## Problem
Output all lines exactly, with nothing added or dropped.

## Available data
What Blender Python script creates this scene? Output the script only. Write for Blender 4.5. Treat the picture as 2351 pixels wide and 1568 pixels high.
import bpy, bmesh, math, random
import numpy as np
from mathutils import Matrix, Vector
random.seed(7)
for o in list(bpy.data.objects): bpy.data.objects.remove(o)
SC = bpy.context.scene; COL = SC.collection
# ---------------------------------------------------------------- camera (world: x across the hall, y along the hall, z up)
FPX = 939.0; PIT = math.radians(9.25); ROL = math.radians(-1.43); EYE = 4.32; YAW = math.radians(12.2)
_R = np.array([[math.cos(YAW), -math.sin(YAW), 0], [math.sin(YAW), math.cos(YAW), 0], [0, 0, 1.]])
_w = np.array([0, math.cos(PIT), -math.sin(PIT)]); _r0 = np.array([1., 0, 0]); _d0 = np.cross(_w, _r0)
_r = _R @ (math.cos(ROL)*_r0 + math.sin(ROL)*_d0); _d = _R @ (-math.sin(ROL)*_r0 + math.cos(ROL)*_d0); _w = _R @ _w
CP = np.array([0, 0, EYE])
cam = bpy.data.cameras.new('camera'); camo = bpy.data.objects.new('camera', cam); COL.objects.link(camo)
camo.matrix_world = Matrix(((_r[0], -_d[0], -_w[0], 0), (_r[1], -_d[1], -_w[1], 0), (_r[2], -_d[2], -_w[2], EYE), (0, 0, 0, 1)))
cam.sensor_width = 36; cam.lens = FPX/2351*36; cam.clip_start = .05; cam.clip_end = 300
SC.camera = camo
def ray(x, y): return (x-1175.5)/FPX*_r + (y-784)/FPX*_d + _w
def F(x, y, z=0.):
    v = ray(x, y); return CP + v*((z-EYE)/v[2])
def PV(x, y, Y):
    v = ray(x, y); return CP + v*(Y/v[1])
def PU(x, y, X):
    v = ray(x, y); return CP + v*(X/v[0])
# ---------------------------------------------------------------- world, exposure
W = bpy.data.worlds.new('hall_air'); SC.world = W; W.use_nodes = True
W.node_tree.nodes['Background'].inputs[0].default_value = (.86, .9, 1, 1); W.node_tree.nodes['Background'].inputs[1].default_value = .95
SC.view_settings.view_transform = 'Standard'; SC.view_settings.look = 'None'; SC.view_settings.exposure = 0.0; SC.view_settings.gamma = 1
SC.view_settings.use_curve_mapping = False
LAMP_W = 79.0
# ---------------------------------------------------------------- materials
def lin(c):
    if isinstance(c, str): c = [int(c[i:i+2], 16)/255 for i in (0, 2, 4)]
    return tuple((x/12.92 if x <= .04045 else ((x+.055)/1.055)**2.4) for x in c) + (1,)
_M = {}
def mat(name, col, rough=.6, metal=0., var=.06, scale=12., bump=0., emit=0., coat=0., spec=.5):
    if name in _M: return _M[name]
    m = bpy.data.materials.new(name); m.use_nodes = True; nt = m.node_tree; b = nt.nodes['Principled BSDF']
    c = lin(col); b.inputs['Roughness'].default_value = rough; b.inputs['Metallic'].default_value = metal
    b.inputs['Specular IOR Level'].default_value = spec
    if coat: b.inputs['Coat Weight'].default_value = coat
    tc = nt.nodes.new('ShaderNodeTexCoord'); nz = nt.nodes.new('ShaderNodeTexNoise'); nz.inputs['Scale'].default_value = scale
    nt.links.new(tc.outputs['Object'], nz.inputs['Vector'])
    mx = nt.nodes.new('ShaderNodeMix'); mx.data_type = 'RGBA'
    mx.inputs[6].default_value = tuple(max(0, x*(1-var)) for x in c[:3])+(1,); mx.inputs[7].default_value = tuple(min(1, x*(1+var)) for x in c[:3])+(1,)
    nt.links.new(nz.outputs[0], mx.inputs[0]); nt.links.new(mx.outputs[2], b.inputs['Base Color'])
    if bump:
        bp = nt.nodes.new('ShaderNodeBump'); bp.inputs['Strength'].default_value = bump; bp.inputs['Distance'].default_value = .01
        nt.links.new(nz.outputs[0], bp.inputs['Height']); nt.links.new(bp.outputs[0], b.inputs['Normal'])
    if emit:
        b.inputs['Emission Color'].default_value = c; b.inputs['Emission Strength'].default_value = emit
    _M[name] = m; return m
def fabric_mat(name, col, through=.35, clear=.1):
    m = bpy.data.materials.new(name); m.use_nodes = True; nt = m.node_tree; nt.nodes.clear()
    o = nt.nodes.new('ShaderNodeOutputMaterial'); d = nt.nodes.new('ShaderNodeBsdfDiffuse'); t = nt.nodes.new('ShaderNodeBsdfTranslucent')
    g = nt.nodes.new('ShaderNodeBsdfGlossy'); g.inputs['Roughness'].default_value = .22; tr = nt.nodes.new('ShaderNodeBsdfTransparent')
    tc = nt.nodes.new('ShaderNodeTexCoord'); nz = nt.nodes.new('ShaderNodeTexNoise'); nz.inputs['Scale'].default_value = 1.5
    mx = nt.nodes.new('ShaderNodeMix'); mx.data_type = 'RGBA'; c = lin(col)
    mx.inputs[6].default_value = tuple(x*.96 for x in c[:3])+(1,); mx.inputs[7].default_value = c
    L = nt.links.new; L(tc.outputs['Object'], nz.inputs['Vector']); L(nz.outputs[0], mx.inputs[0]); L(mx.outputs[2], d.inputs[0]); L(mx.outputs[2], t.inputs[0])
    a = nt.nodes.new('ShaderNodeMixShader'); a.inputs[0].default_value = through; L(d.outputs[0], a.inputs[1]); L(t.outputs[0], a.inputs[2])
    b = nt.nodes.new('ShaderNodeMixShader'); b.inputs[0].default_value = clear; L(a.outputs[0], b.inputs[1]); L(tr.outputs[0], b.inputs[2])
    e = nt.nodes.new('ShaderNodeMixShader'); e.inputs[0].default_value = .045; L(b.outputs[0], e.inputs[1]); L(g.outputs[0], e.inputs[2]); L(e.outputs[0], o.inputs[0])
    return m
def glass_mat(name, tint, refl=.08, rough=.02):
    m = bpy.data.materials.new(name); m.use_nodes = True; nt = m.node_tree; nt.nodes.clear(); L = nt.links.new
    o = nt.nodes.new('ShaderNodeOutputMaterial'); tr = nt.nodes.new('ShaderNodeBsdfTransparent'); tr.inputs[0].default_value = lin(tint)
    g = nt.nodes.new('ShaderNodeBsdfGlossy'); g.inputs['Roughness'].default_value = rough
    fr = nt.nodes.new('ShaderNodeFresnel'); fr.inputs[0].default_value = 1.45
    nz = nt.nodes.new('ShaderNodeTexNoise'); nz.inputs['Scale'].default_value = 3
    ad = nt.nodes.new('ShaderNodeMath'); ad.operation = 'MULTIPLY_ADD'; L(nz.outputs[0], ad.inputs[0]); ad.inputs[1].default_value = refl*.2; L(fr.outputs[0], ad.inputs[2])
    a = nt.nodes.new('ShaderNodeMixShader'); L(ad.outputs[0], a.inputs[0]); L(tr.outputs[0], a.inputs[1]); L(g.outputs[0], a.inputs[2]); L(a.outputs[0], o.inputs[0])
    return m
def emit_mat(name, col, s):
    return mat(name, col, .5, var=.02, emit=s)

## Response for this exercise
What Blender Python script creates this scene? Output the script only. Write for Blender 4.5. Treat the picture as 2351 pixels wide and 1568 pixels high.
import bpy, bmesh, math, random
import numpy as np
from mathutils import Matrix, Vector
random.seed(7)
for o in list(bpy.data.objects): bpy.data.objects.remove(o)
SC = bpy.context.scene; COL = SC.collection
# ---------------------------------------------------------------- camera (world: x across the hall, y along the hall, z up)
FPX = 939.0; PIT = math.radians(9.25); ROL = math.radians(-1.43); EYE = 4.32; YAW = math.radians(12.2)
_R = np.array([[math.cos(YAW), -math.sin(YAW), 0], [math.sin(YAW), math.cos(YAW), 0], [0, 0, 1.]])
_w = np.array([0, math.cos(PIT), -math.sin(PIT)]); _r0 = np.array([1., 0, 0]); _d0 = np.cross(_w, _r0)
_r = _R @ (math.cos(ROL)*_r0 + math.sin(ROL)*_d0); _d = _R @ (-math.sin(ROL)*_r0 + math.cos(ROL)*_d0); _w = _R @ _w
CP = np.array([0, 0, EYE])
cam = bpy.data.cameras.new('camera'); camo = bpy.data.objects.new('camera', cam); COL.objects.link(camo)
camo.matrix_world = Matrix(((_r[0], -_d[0], -_w[0], 0), (_r[1], -_d[1], -_w[1], 0), (_r[2], -_d[2], -_w[2], EYE), (0, 0, 0, 1)))
cam.sensor_width = 36; cam.lens = FPX/2351*36; cam.clip_start = .05; cam.clip_end = 300
SC.camera = camo
def ray(x, y): return (x-1175.5)/FPX*_r + (y-784)/FPX*_d + _w
def F(x, y, z=0.):
    v = ray(x, y); return CP + v*((z-EYE)/v[2])
def PV(x, y, Y):
    v = ray(x, y); return CP + v*(Y/v[1])
def PU(x, y, X):
    v = ray(x, y); return CP + v*(X/v[0])
# ---------------------------------------------------------------- world, exposure
W = bpy.data.worlds.new('hall_air'); SC.world = W; W.use_nodes = True
W.node_tree.nodes['Background'].inputs[0].default_value = (.86, .9, 1, 1); W.node_tree.nodes['Background'].inputs[1].default_value = .95
SC.view_settings.view_transform = 'Standard'; SC.view_settings.look = 'None'; SC.view_settings.exposure = 0.0; SC.view_settings.gamma = 1
SC.view_settings.use_curve_mapping = False
LAMP_W = 79.0
# ---------------------------------------------------------------- materials
def lin(c):
    if isinstance(c, str): c = [int(c[i:i+2], 16)/255 for i in (0, 2, 4)]
    return tuple((x/12.92 if x <= .04045 else ((x+.055)/1.055)**2.4) for x in c) + (1,)
_M = {}
def mat(name, col, rough=.6, metal=0., var=.06, scale=12., bump=0., emit=0., coat=0., spec=.5):
    if name in _M: return _M[name]
    m = bpy.data.materials.new(name); m.use_nodes = True; nt = m.node_tree; b = nt.nodes['Principled BSDF']
    c = lin(col); b.inputs['Roughness'].default_value = rough; b.inputs['Metallic'].default_value = metal
    b.inputs['Specular IOR Level'].default_value = spec
    if coat: b.inputs['Coat Weight'].default_value = coat
    tc = nt.nodes.new('ShaderNodeTexCoord'); nz = nt.nodes.new('ShaderNodeTexNoise'); nz.inputs['Scale'].default_value = scale
    nt.links.new(tc.outputs['Object'], nz.inputs['Vector'])
    mx = nt.nodes.new('ShaderNodeMix'); mx.data_type = 'RGBA'
    mx.inputs[6].default_value = tuple(max(0, x*(1-var)) for x in c[:3])+(1,); mx.inputs[7].default_value = tuple(min(1, x*(1+var)) for x in c[:3])+(1,)
    nt.links.new(nz.outputs[0], mx.inputs[0]); nt.links.new(mx.outputs[2], b.inputs['Base Color'])
    if bump:
        bp = nt.nodes.new('ShaderNodeBump'); bp.inputs['Strength'].default_value = bump; bp.inputs['Distance'].default_value = .01
        nt.links.new(nz.outputs[0], bp.inputs['Height']); nt.links.new(bp.outputs[0], b.inputs['Normal'])
    if emit:
        b.inputs['Emission Color'].default_value = c; b.inputs['Emission Strength'].default_value = emit
    _M[name] = m; return m
def fabric_mat(name, col, through=.35, clear=.1):
    m = bpy.data.materials.new(name); m.use_nodes = True; nt = m.node_tree; nt.nodes.clear()
    o = nt.nodes.new('ShaderNodeOutputMaterial'); d = nt.nodes.new('ShaderNodeBsdfDiffuse'); t = nt.nodes.new('ShaderNodeBsdfTranslucent')
    g = nt.nodes.new('ShaderNodeBsdfGlossy'); g.inputs['Roughness'].default_value = .22; tr = nt.nodes.new('ShaderNodeBsdfTransparent')
    tc = nt.nodes.new('ShaderNodeTexCoord'); nz = nt.nodes.new('ShaderNodeTexNoise'); nz.inputs['Scale'].default_value = 1.5
    mx = nt.nodes.new('ShaderNodeMix'); mx.data_type = 'RGBA'; c = lin(col)
    mx.inputs[6].default_value = tuple(x*.96 for x in c[:3])+(1,); mx.inputs[7].default_value = c
    L = nt.links.new; L(tc.outputs['Object'], nz.inputs['Vector']); L(nz.outputs[0], mx.inputs[0]); L(mx.outputs[2], d.inputs[0]); L(mx.outputs[2], t.inputs[0])
    a = nt.nodes.new('ShaderNodeMixShader'); a.inputs[0].default_value = through; L(d.outputs[0], a.inputs[1]); L(t.outputs[0], a.inputs[2])
    b = nt.nodes.new('ShaderNodeMixShader'); b.inputs[0].default_value = clear; L(a.outputs[0], b.inputs[1]); L(tr.outputs[0], b.inputs[2])
    e = nt.nodes.new('ShaderNodeMixShader'); e.inputs[0].default_value = .045; L(b.outputs[0], e.inputs[1]); L(g.outputs[0], e.inputs[2]); L(e.outputs[0], o.inputs[0])
    return m
def glass_mat(name, tint, refl=.08, rough=.02):
    m = bpy.data.materials.new(name); m.use_nodes = True; nt = m.node_tree; nt.nodes.clear(); L = nt.links.new
    o = nt.nodes.new('ShaderNodeOutputMaterial'); tr = nt.nodes.new('ShaderNodeBsdfTransparent'); tr.inputs[0].default_value = lin(tint)
    g = nt.nodes.new('ShaderNodeBsdfGlossy'); g.inputs['Roughness'].default_value = rough
    fr = nt.nodes.new('ShaderNodeFresnel'); fr.inputs[0].default_value = 1.45
    nz = nt.nodes.new('ShaderNodeTexNoise'); nz.inputs['Scale'].default_value = 3
    ad = nt.nodes.new('ShaderNodeMath'); ad.operation = 'MULTIPLY_ADD'; L(nz.outputs[0], ad.inputs[0]); ad.inputs[1].default_value = refl*.2; L(fr.outputs[0], ad.inputs[2])
    a = nt.nodes.new('ShaderNodeMixShader'); L(ad.outputs[0], a.inputs[0]); L(tr.outputs[0], a.inputs[1]); L(g.outputs[0], a.inputs[2]); L(a.outputs[0], o.inputs[0])
    return m
def emit_mat(name, col, s):
    return mat(name, col, .5, var=.02, emit=s)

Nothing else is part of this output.